Last modified: Wednesday, September 28, 2011
School of Education faculty members chosen as Fulbright Specialists
FOR IMMEDIATE RELEASE
Sept. 28, 2011
BLOOMINGTON, Ind.--Two faculty members from the Indiana University School of Education were selected by the U.S. State Department and the J. William Fulbright Foreign Scholarship Board for Fulbright Specialist awards. Both professors are consulting in countries hoping to further develop higher education after a tumultuous history.

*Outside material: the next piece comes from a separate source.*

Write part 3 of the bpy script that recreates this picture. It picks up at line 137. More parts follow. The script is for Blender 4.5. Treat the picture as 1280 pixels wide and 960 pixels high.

Vasti Torres, professor of educational leadership and policy studies and director of IU's Center for Postsecondary Research, has just begun 21 days in South Africa. Robert Arnove, Chancellor's Professor emeritus and a leading scholar of comparative and international education, completed three weeks of work in Argentina in July. The selections are just a year after Victor M.H. Borden spent time working as a Fulbright Specialist last fall, also in South Africa.
Torres will be based at University of the Free State in Bloemfontein, located in the central part of South Africa, but will also deliver presentations at other places across the country and deliver a keynote address to the South African Council on Higher Education, focusing on issues of student success. She will spend much of her time working with researchers on developing long-term studies on college student experiences and development.
The University of the Free State submitted a Fulbright grant request for Torres to come after she visited South Africa last year to speak on diversity and student development issues.
"And while I was there, I realized that they were using U.S. theories -- old U.S. theories," Torres said, regarding how South African institutions were examining student success.
She said teaching was still couched in beliefs from the days of apartheid, the legal racial segregation policy that ended in 1994. Learning more about how today's South African students navigate higher education is particularly important on the Free State campus, where a racial incident attracted national attention in 2008.
"I made the comment that I had some concerns about their using U.S. theories because the context was just so vastly different," Torres said. "They need to create their own understanding about their own students and not just use theories from outside South Africa."
Arnove returned to Argentina this summer at the request of the National University Tres de Febrero in Buenos Aries. Arnove has frequently worked with Argentine institutions over the last 15 years, four times serving as the UNESCO Chair in Higher Education at Palermo University and helping to found the Argentine Comparative Education society. During his Fulbright Specialist program, Arnove delivered a conference paper and a separate seminar on comparative education; helped with the preparation for the XV World Congress of Comparative Education Societies, which will be held in Buenos Aires in June 2013; and mentored graduate students on their theses and dissertation, something he did during his past appointments.
Arnove said working with the graduate students was particularly important to help build higher education faculty in Argentina, where military rule in past decades stifled growth.
"Some of them were former university presidents and university deans, but because of the military dictatorship, they'd been in exile or in jail," he said. "So now they're coming back to get their degrees."
He said it also is important for current faculty to add credentials because Argentina is trying to increase its higher education standing across the globe.
Arnove has won numerous service and teaching awards from IU and has served as a visiting scholar in many countries, including China, Spain, the Dominican Republic and Brazil. He is the author of Talent Abounds: Profiles of Master Teachers and Peak Performers, a book about how the best teachers in disciplines ranging from music to mathematics to culinary arts conduct their work to produce the top performers in their fields.
The Fulbright Program, America's flagship international educational exchange activity, is sponsored by the U.S. Department of State, Bureau of Educational and Cultural Affairs. During its 60 years of existence, thousands of U.S. faculty and professionals have taught, studied or conducted research abroad, and thousands of their counterparts from other countries have engaged in similar activities in the United States. More than 285,000 emerging leaders in their professional fields have received Fulbright awards, including individuals who later became heads of government, Nobel Prize winners, and leaders in education, business, journalism, the arts and other fields.